Nel caso di specie, non si può censurare il legislatore dell’Unione per il fatto di essersi basato, in parte, sul criterio della cittadinanza dell’attore nell’applicazione della regola di competenza del forum actoris, al fine di facilitare la determinazione del collegamento effettivo con lo Stato membro i cui giudici esercitano la competenza a statuire sul vincolo matrimoniale di cui trattasi, subordinando la ricevibilità dell’azione di scioglimento del vincolo matrimoniale dell’attore cittadino di tale Stato membro al completamento di un periodo di residenza preventiva più breve di quello richiesto a un attore che non è cittadino di tale Stato membro.

41

Ne consegue che, tenuto conto dell’obiettivo diretto a garantire la sussistenza di un collegamento effettivo tra l’attore e lo Stato membro i cui giudici esercitano la competenza a statuire sullo scioglimento del vincolo matrimoniale di cui trattasi, la distinzione operata dal legislatore dell’Unione sulla base del criterio della cittadinanza dell’attore, all’articolo 3, paragrafo 1, lettera a), quinto e sesto trattino, del regolamento n. 2201/2003, non costituisce una differenza di trattamento in base alla nazionalità vietata dall’articolo 18 TFUE.

42

Alla luce di tutte le considerazioni che precedono, occorre rispondere alla prima questione dichiarando che il principio di non discriminazione in base alla nazionalità, sancito dall’articolo 18 TFUE, deve essere interpretato nel senso che esso non osta a che la competenza dei giudici dello Stato membro nel cui territorio si trova la residenza abituale dell’attore, come prevista all’articolo 3, paragrafo 1, lettera a), sesto trattino, del regolamento n. 2201/2003, sia subordinata ad un periodo minimo di residenza dell’attore, immediatamente precedente alla sua domanda, di sei mesi inferiore rispetto a quello previsto dall’articolo 3, paragrafo 1, lettera a), quinto trattino, di tale regolamento, in quanto l’interessato è un cittadino di tale Stato membro.

Sulla seconda questione

43

Tenuto conto della risposta fornita alla prima questione, non occorre esaminare la seconda questione.

Sulle spese

44

Nei confronti delle parti nel procedimento principale la presente causa costituisce un incidente sollevato dinanzi al giudice nazionale, cui spetta quindi statuire sulle spese.
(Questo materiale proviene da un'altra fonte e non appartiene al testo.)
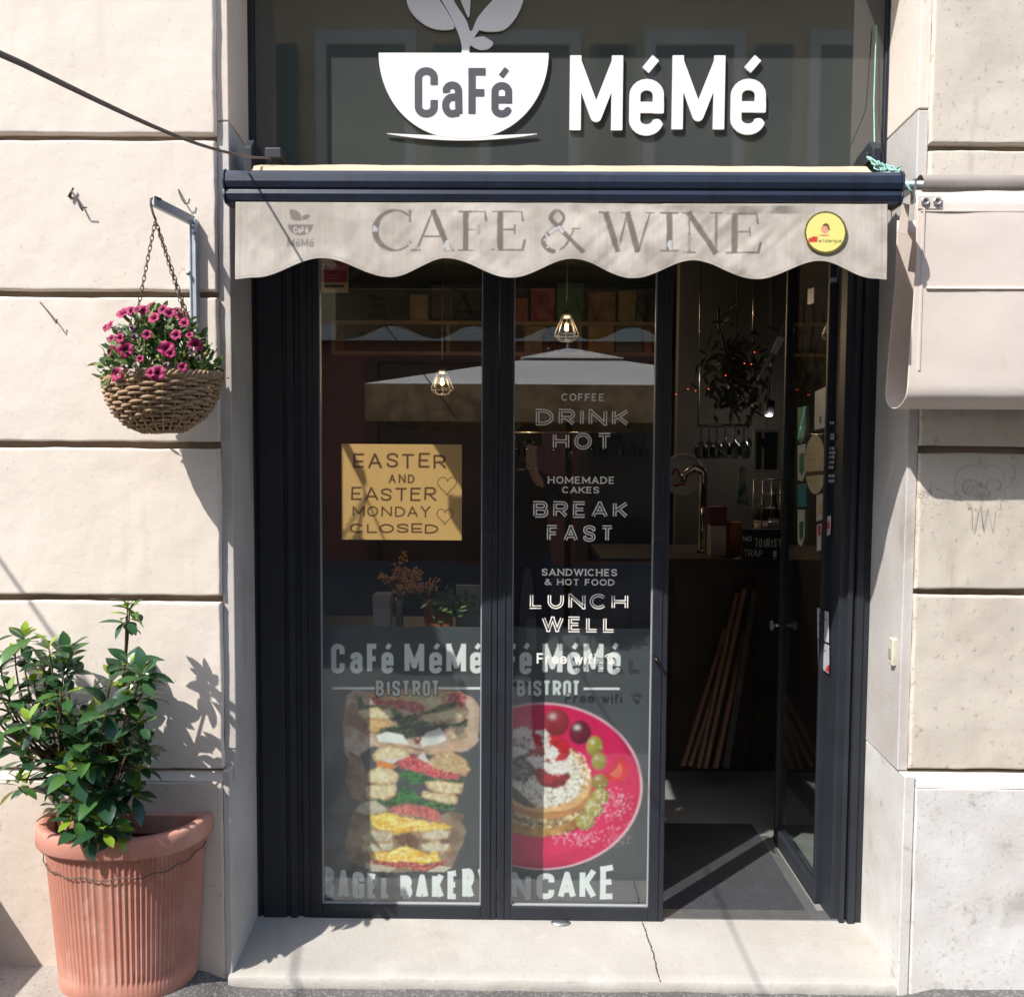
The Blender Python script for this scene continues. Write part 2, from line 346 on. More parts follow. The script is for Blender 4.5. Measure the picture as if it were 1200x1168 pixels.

Le spese sostenute da altri soggetti per presentare osservazioni alla Corte non possono dar luogo a rifusione.

 

Per questi motivi, la Corte (Terza Sezione) dichiara:

 

Il principio di non discriminazione in base alla nazionalità, sancito dall’articolo 18 TFUE, deve essere interpretato nel senso che esso non osta a che la competenza dei giudici dello Stato membro nel cui territorio si trova la residenza abituale dell’attore, come prevista all’articolo 3, paragrafo 1, lettera a), sesto trattino, del regolamento (CE) n. 2201/2003 del Consiglio, del 27 novembre 2003, relativo alla competenza, al riconoscimento e all’esecuzione delle decisioni in materia matrimoniale e in materia di responsabilità genitoriale, che abroga il regolamento (CE) n. 1347/2000, sia subordinata ad un periodo minimo di residenza dell’attore, immediatamente precedente alla sua domanda, di sei mesi inferiore rispetto a quello previsto dall’articolo 3, paragrafo 1, lettera a), quinto trattino, di tale regolamento, in quanto l’interessato è un cittadino di tale Stato membro.

 

Firme


( *1 ) Lingua processuale: il tedesco.